Entendendo o caso: A empregada foi admitida em janeiro de 2011, por uma empresária, para exercer a função de vendedora, mediante a remuneração de R$590,00 mensais. Em janeiro de 2013, a vendedora assinou, na condição de fiadora, um contrato de empréstimo junto ao Banco do Brasil, cuja beneficiária era a sua própria empregadora. Entretanto, a empresária não arcou com o pagamento do empréstimo, fato que originou uma dívida e a inclusão do nome da vendedora na lista de inadimplentes do SPC e do SERASA. Nesse contexto, a empregada ajuizou ação trabalhista, postulando a nulidade do encargo de fiança assumido, a rescisão indireta do contrato de trabalho e a condenação da empresa e do Banco reclamado ao pagamento de uma indenização pelos danos morais experimentados.
 
A empresa não negou os fatos, mas apenas acrescentou que a reclamante assumiu o encargo de fiança por livre e espontânea vontade, em face da amizade e confiança existentes entre ela e a sócia de sua empregadora. Em sua defesa, o Banco reclamado alegou que apenas praticou negócio jurídico lícito.
 
Em sua análise, a magistrada ressaltou que é inadequada a afirmação de que a reclamante foi enganada na ocasião da assinatura do contrato de fiança, já que a redação deste é bastante clara e acessível. Para a juíza sentenciante, merece mais crédito a tese de que a reclamante aceitou o encargo de fiadora conscientemente, em auxílio à sócia da empresa, por uma questão de amizade e confiança, porém, sem imaginar que a empregadora não pagaria a dívida. Por essa razão, a julgadora afastou a tese de que o contrato tivesse sido fraudulento. No entanto, deu razão à trabalhadora quanto ao argumento de que o contrato em questão acabou por transferir à empregada os riscos do empreendimento. "E isso sim, não pode ser admitido, porquanto confrontante com o artigo 2º da CLT e o princípio da alteridade, que impõe ao empregador arcar com os ônus e os riscos da atividade econômica", completou.
 
Na avaliação da juíza sentenciante, a culpa do banco está na sua negligência ao formalizar o contrato de empréstimo, mesmo estando ciente de que a trabalhadora, desde a concretização do negócio jurídico, era empregada da beneficiária do empréstimo e auferia renda de um salário mínimo mensal.

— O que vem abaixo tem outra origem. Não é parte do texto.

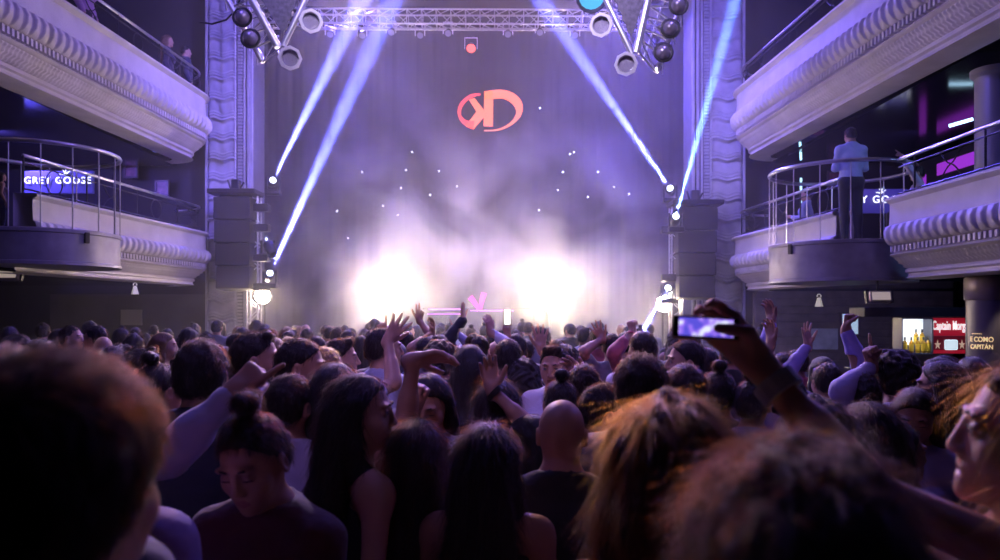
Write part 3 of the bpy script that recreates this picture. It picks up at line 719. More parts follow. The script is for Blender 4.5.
# --- second line
hero(78,374,1.55,'man in lavender shirt whose shoulder shows below the huge head ear',0,M_(hair='short'),hair='black',shirt=(.30,.20,.42),soft=True)
hero(203,340,2.75,'man with a round dark head and navy jacket behind the pointing arm',0,M_(hair='thick',top='jacket'),hair='black',shirt=NAVY,nst=4000)
hero(0,366,2.0,'man hidden behind the huge head, pointing with his lavender sleeved arm',-12,M_(hair='short',sleeve=1.85),arms=dict(R=dict(u=234,v=391,d=2.2,fd=(.62,.1,.55),pn=(.3,.9,-.3),pose='point',pole=(.1,-.2,-1))),hair='brown',shirt=LAV,skin='c')
hero(265,405,1.88,'woman in dark maroon blouse with a topknot, looking down',168,F_(hair='bun',top='blouse',hpitch=-24,eyes=0,hroll=4),arms=dict(L=dict(kind='front'),R=dict(kind='front')),hair='black',shirt=(.055,.004,.008),skin='b',face=True,nst=4000)
hero(257,331,3.45,'bearded man in pale shirt turned right beside the pointing hand',-40,M_(hair='quiff',hyaw=-38,beard=True),hair='black',shirt=WHITE,face=True,skin='a')
hero(299,337,3.3,'bearded man in white shirt in profile, behind the topknot woman',-45,M_(hair='short',hyaw=-40,beard=True,hpitch=-6),hair='black',shirt=WHITE,face=True,skin='a')
hero(291,373,2.75,'short-haired man in pale lavender shirt seen from behind, beside the topknot woman',-12,M_(hair='short',hyaw=-12),hair='black',shirt=(.40,.37,.52))
hero(362,373,2.3,'dark long-haired woman in profile singing, one bare arm raised',-62,F_(hair='longfront',top='strap',mouth=1.0,hyaw=-30),arms=dict(L=dict(u=413,v=360,d=2.6,fd=(.9,.1,.15),pn=(0,-.5,-.8),pose='relax',pole=(-.1,.2,-1))),hair='black',shirt=BLK,skin='c',face=True,nst=5000,lst=.05)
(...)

Ela constatou que os prepostos do banco que finalizaram os termos do contrato procuraram apenas cumprir um requisito meramente burocrático e formal da avença, sem levar em consideração a realidade social dos envolvidos, em clara violação ao princípio da boa-fé objetiva. Assim, concluiu a julgadora que o direito do banco de negativar o nome da trabalhadora e de cobrar a dívida está amparado em um contrato viciado em sua origem, firmado fora do princípio da boa-fé objetiva, em evidente extrapolação dos limites da liberdade de contratar. Na visão da juíza sentenciante, é inquestionável o fato de que o banco reclamado contribuiu ativamente para o evento danoso, que poderia ter sido evitado com a adoção de um mínimo de cautela de sua parte, de modo a evitar o dano moral sofrido pela trabalhadora.
 
Diante desse quadro, a magistrada condenou os reclamados, de forma solidária, ao pagamento de uma indenização por danos morais no valor de R$ 15.000,00, e, além disso, declarou nula a fiança prestada pela trabalhadora no contrato de crédito fixo. Como se não bastasse, para agravar ainda mais a situação, a empregadora admitiu que descumpriu também as obrigações trabalhistas, motivo pelo qual a julgadora declarou a rescisão indireta do contrato de trabalho e condenou a empresa ao pagamento das verbas rescisórias.
 
Somente o banco reclamado recorreu da decisão, mas o TRT mineiro confirmou as condenações impostas em 1º grau.